La galleria Willy Montini Arte di Genova ospita, fino al 6 dicembre 2025, “Que Locura”, una mostra che riunisce per la prima volta in città l’intera serie delle ottanta incisioni originali dei “Disastri della Guerra” di Francisco Goya. L’esposizione, curata attorno al tema della follia e della violenza come riflesso del potere, propone un percorso che intreccia memoria storica e riflessione contemporanea, offrendo una lettura attuale della condizione umana.
Di fronte a queste immagini, il presente non resta neutro: vibra, reagisce, si riconosce. È in questo spazio di risonanza che si inserisce l’intervento di Marco Mazzarello, con un gesto che sorprende e disarma.
Durante l’inaugurazione, l’artista ha presentato un carrello colmo di oltre trenta teschi umani interamente rivestiti d’oro. Un’apparizione che abbaglia e inquieta allo stesso tempo. L’oro — materia di potere, promessa di eternità — diventa qui la pelle fragile della morte, un paradosso visivo che interroga la nostra ossessione per l’immagine e il suo splendore. Mazzarello ci mostra la vanità come sintomo, la bellezza come maschera, la luce come ultima difesa contro la memoria.

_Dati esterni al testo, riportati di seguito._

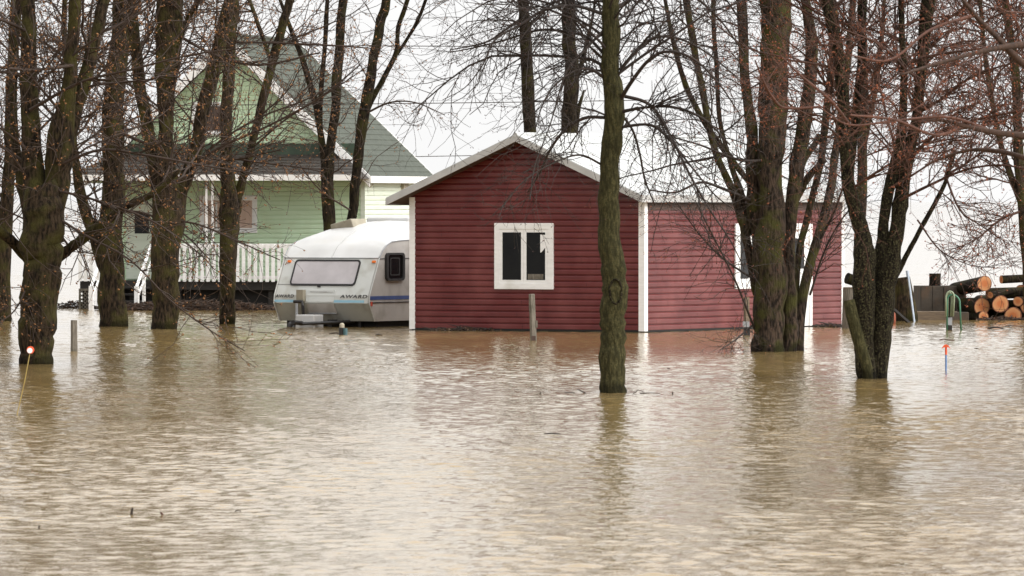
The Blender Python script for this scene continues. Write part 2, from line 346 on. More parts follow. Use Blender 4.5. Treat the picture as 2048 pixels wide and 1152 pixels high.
def cottage():
    O, rz = frame(1288, 665, -30.4)
    root = empty('cottage', O, rz)
    tag(root, 'dark red clapboard cottage with white corner boards and pale metal gable roof', 'house')
    Wd = -wallhit(O, rz, 'y', 0, 822, 600)[0]; Ln = wallhit(O, rz, 'x', 0, 1686, 600)[0]
    ov, fo, sl_ = 0.30, 0.40, 0.42; ovr, ro = 0.16, 0.05
    zu = lambda x: 2.33+sl_*(min(x+Wd+ov, ov-x))           # underside of the roof over local x
    top = zu(0); pk = zu(-Wd/2)
    gfn = lambda a, z, d: Vector((a, -d, z)); sfn = lambda a, z, d: Vector((d, a, z))
    bfn = lambda a, z, d: Vector((a, Ln+d, z)); lfn = lambda a, z, d: Vector((-Wd-d, a, z))
    lo = lambda z: -Wd+max(0, (z-top)/sl_); hi = lambda z: -max(0, (z-top)/sl_)
    cs = 0.1115
    for nm, fn, lo_, hi_, z1 in (('gable_wall', gfn, lo, hi, pk), ('rear_wall', bfn, lo, hi, pk),
                             ('side_wall', sfn, lambda z: 0, lambda z: Ln, top), ('side_wall', lfn, lambda z: 0, lambda z: Ln, top)):
        m = MB(); siding(m, lo_, hi_, 0.04, z1, cs, fn); 
        if nm != 'rear_wall':       # butt joints between boards
            rj = random.Random(len(nm)+int(lo_(0.1)*7)); z = 0.04; k = 0
            while z < z1-cs:
                a_, b_ = lo_(z+cs), hi_(z+cs); x = a_+rj.uniform(0.4, 3.2)
                while x < b_-0.15:
                    m.m = 1; m.add([fn(x, z+0.004, 0.0252), fn(x+0.005, z+0.004, 0.0252), fn(x+0.005, z+cs*0.66, 0.0235), fn(x, z+cs*0.66, 0.0235)], [(0,1,2,3)]); m.m = 0
                    x += rj.uniform(2.4, 3.6)
                z += cs
        m.build(nm, [M['red'], M['dark']], root, fix=False)
    b = MB(); b.box((-Wd+0.01, 0.01, -0.4), (-0.01, Ln-0.01, 0.045)); b.build('foundation', M['dark'], root)
    # roof
    for sgn in (-1, 1):
        m = MB(); e0 = (-Wd-ov if sgn < 0 else ovr); xm = -Wd/2
        th = 0.075
        vs = [Vector(p) for p in ((e0,-fo,zu(e0)+0.03),(xm,-fo,zu(xm)+0.03),(xm,Ln+ro,zu(xm)+0.03),(e0,Ln+ro,zu(e0)+0.03))]
        vs += [v+Vector((0,0,th)) for v in vs]
        m.add(vs, [(0,1,2,3),(4,5,6,7),(0,1,5,4),(1,2,6,5),(2,3,7,6),(3,0,4,7)])
        n = int((Ln+fo+ro)/0.42)
        for k in range(n+1):
            y = -fo+0.02+k*(Ln+fo+ro-0.04)/n
            m.tube([(e0, y, zu(e0)+0.03+th), (xm, y, zu(xm)+0.03+th)], 0.013, 5)
        rf = m.build('roof', M['roofmetal'], root)
        s = MB()
        for ya, yb in ((-fo+0.022, 0.0), (Ln, Ln+ro-0.022)):
            vv = []
            for xx in (e0*0.999+(-e0+xm)*0.01, xm): vv += [Vector((xx, ya, zu(xx))), Vector((xx, yb, zu(xx)))]
            vv += [v+Vector((0,0,0.027)) for v in vv]
            s.add(vv, [(0,1,3,2),(4,5,7,6),(0,1,5,4),(2,3,7,6),(0,2,6,4),(1,3,7,5)])
        ex = -Wd if sgn < 0 else 0
        vv = [Vector((e0,-fo+0.022,zu(e0))), Vector((ex,-fo+0.022,zu(ex))), Vector((ex,Ln+ro-0.022,zu(ex))), Vector((e0,Ln+ro-0.022,zu(e0)))]
        vv = [v+Vector((0,0,-0.004)) for v in vv]; vv += [v+Vector((0,0,0.029)) for v in vv]
        s.add(vv, [(0,1,2,3),(4,5,6,7),(0,1,5,4),(1,2,6,5),(2,3,7,6),(3,0,4,7)])
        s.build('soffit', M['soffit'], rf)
        # barge boards
        for yy in (-fo, Ln+ro-0.02):
            f_ = MB(); vv = []
            for xx in (e0, xm): vv += [Vector((xx,yy-0.003,zu(xx)-0.025)), Vector((xx,yy-0.003,zu(xx)+0.10)), Vector((xx,yy+0.02,zu(xx)+0.10)), Vector((xx,yy+0.02,zu(xx)-0.025))]
            f_.add(vv, [(0,1,5,4),(1,2,6,5),(2,3,7,6),(3,0,4,7),(0,1,2,3),(4,5,6,7)]); f_.build('barge_board', M['fascia'], rf)
        g_ = MB(); g_.box((e0-0.004*sgn*-1, -fo+0.02, zu(e0)-0.03), (e0+0.022*sgn, Ln+ro-0.02, zu(e0)+0.095)); g_.build('fascia', M['fascia'], rf)
    rc = MB(); rc.tube([(-Wd/2, -fo-0.01, pk+0.10), (-Wd/2, Ln+ro+0.01, pk+0.10)], 0.045, 8); rc.build('ridge_cap', M['roofmetal'], root)
    # brown strip under the side eave: soffit tone with the eave shadow painted on
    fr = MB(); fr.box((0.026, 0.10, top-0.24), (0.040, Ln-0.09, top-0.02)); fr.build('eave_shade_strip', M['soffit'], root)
    # corner boards
    cb = 0.10
    for x, y, sx_, sy_ in ((-Wd,0,-1,-1), (0,0,1,-1), (0,Ln,1,1), (-Wd,Ln,-1,1)):
        m = MB(); px_ = 0.024
        poly = [(x+sx_*px_, y+sy_*px_), (x-sx_*cb, y+sy_*px_), (x-sx_*cb, y), (x, y), (x, y-sy_*cb), (x+sx_*px_, y-sy_*cb)]
        n = len(poly); z0, z1 = 0.02, top-0.005
        vs = [Vector((a, b_, z0)) for a, b_ in poly]+[Vector((a, b_, z1)) for a, b_ in poly]
        m.add(vs, [(0,1,2,3),(0,3,4,5),(n,n+1,n+2,n+3),(n,n+3,n+4,n+5)]+[(i,(i+1)%n,(i+1)%n+n,i+n) for i in range(n)])
        m.build('corner_board', M['white'], root)
    # bottom trim
    bt = MB(); bt.box((-Wd+0.1, -0.022, 0.005), (-0.1, 0, 0.05)); bt.box((0.0, 0.1, 0.005), (0.022, Ln-0.1, 0.05)); bt.build('base_trim', M['dark'], root)
    # gable window
    x0, z1 = wallhit(O, rz, 'y', 0, 991, 446); x1, z0 = wallhit(O, rz, 'y', 0, 1109, 579)
    wfn = lambda a, z, d: Vector((a, -0.016-d, z))
    wd = window_unit(root, 'window', wfn, x0, x1, z0, z1, 0.115, 2, M['glassdark'], M['white'], 0.055)
    cx, cw = (x0+x1)/2, (x1-x0)
    pc = MB(); a0, ztop = wallhit(O, rz, 'y', 0, 1083, 469); a1, zb = wallhit(O, rz, 'y', 0, 1096, 505)
    pc.prism([(a0,ztop),(a1,ztop-0.01),(a1+0.005,ztop-0.2),(a0+0.02,zb),(a0+0.0,zb)], wfn, 0.026, 0.029); pc.build('paper_scrap', M['white'], wd)
    it = MB(); b0, zi = wallhit(O, rz, 'y', 0, 1058, 548); b1, zj = wallhit(O, rz, 'y', 0, 1089, 559)
    it.prism(rect(b0,b1,zj,zi), wfn, 0.026, 0.028); it.build('window_clutter', M['oldwood'], wd)
    # side window and door
    x0, z1 = wallhit(O, rz, 'x', 0, 1467, 447); x1, _ = wallhit(O, rz, 'x', 0, 1526, 447); z0 = wallhit(O, rz, 'x', 0, 1467, 578)[1]
    w2 = lambda a, z, d: Vector((0.016+d, a, z))
    window_unit(root, 'window', w2, x0, x1, z0, z1, 0.13, 2, M['glassdark'], M['white'], 0.055)
    x0, z1 = wallhit(O, rz, 'x', 0, 1568, 447); x1, _ = wallhit(O, rz, 'x', 0, 1619, 447)
    d = MB(); d.prism(rect(x0,x1,0.03,z1), w2, 0.0, 0.025); dr = d.build('door', M['white'], root)
    fr = MB()
    for r_ in (rect(x0,x0+0.11,0.03,z1), rect(x1-0.11,x1,0.03,z1), rect(x0+0.11,x1-0.11,z1-0.11,z1)): fr.prism(r_, w2, 0.028, 0.05)
    fr.build('door_frame', M['white'], dr)
    g_ = MB(); g_.prism(rect(x0+0.3,x1-0.3,z1-0.85,z1-0.28), w2, 0.028, 0.034); g_.build('pane', M['glassdark'], dr)
    h = MB(); h.tube([w2(x0+0.2,1.0,0.028), w2(x0+0.2,1.0,0.08)], 0.022, 8); h.build('door_handle', M['metal'], dr)
cottage()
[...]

Accanto a “Indicazione II / 24” di Germano Olivotto, presentata alla Biennale di Venezia del 1972, e in dialogo con il lavoro di Terry Atkinson, l’installazione apre un confronto tra epoche e linguaggi. La forza visionaria di Goya si intreccia con le riflessioni critiche del secondo Novecento e con lo sguardo disincantato del presente. È un intreccio di sguardi che non cerca armonia, ma tensione.
“Que Locura” — espressione che richiama al tempo stesso follia e stupore — si configura come un’esperienza coinvolgente in cui le incisioni di Goya, le opere di Mazzarello, Nidaa Badwan e Paolo Ciregia dialogano tra loro, costruendo un percorso di domande più che di risposte. La mostra si compone come un mosaico di voci che interrogano la storia e la nostra capacità di ricordare. Perché, come suggerisce Mazzarello, l’oro può anche abbagliare — ma non potrà mai cancellare la morte.
L’arte, anche a distanza di secoli, può ancora interrogare la realtà, restituendo al pubblico uno sguardo critico sulla persistenza della violenza e sulla fragilità della condizione umana.